Le Procope was founded by Procopio dei Coltelli in 1686.  It became a famous center of the literary and philosophic life of the 18th and 19th centuries.  It closed definitively in 1890.  It then became a Chartier bouillon -type restaurant, reopening in 1957.

Here is a bit of the history.  

In 1670, an Italian from Sicily,  Francesco Procopio dei Coltelli, arrived in France . He may have worked as a waiter for an Armenian café owner named Pascal, who owned a café on Rue de Tournon, at the Saint-Germain fair. He set up his own business two years later and, in 1685 or 1686, set up shop on Rue des Fossés-Saint-Germain, opposite the Comédie-Française.

A café for artists and intellectuals, it was frequented in the 18th century  by Voltaire , Diderot and d’Alembert. An active centre during the French Revolution, it remained a meeting place for writers and intellectuals (Musset, Verlaine, Anatole France), political figures ( Gametta ) and all of Paris for a long time. The café attracted authors such as Voltaire and Rousseau, who were regulars there.

The “legend” of the café says that the idea for the Encyclopedia was born there from a conversation between d’Alembert and Diderot, who wrote some of the articles there, and that Benjamin Franklin prepared “the project of an alliance between Louis  XVI and the new Republic” there.  He designed elements of the future Constitution of the United States there (this is probably more legend than historical truth). When Franklin died in 1790, an impromptu funeral service was held in the café in front of his portrait.

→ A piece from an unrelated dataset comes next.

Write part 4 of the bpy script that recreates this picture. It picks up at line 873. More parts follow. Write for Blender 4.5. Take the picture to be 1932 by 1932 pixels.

The old Procope closed for good in 1890: “The Café Procope has disappeared. It had a lot of glory, but no money ,” according to Anatole France, writing under the pseudonym Gérôme in L’Univers illustré 16 .

Renovated and expanded in 1957, it became a modern restaurant (with no connection to the original café) operating under the name of the historic café.  To pay tribute to the philosophers of the Age of Enlightenment, the Frères Blanc group, which has owned the café since 1987, launched the Procope des Lumières prize in 2011, designed to reward the author of a political, philosophical or societal essay, written in French and published in bookstores during the current year.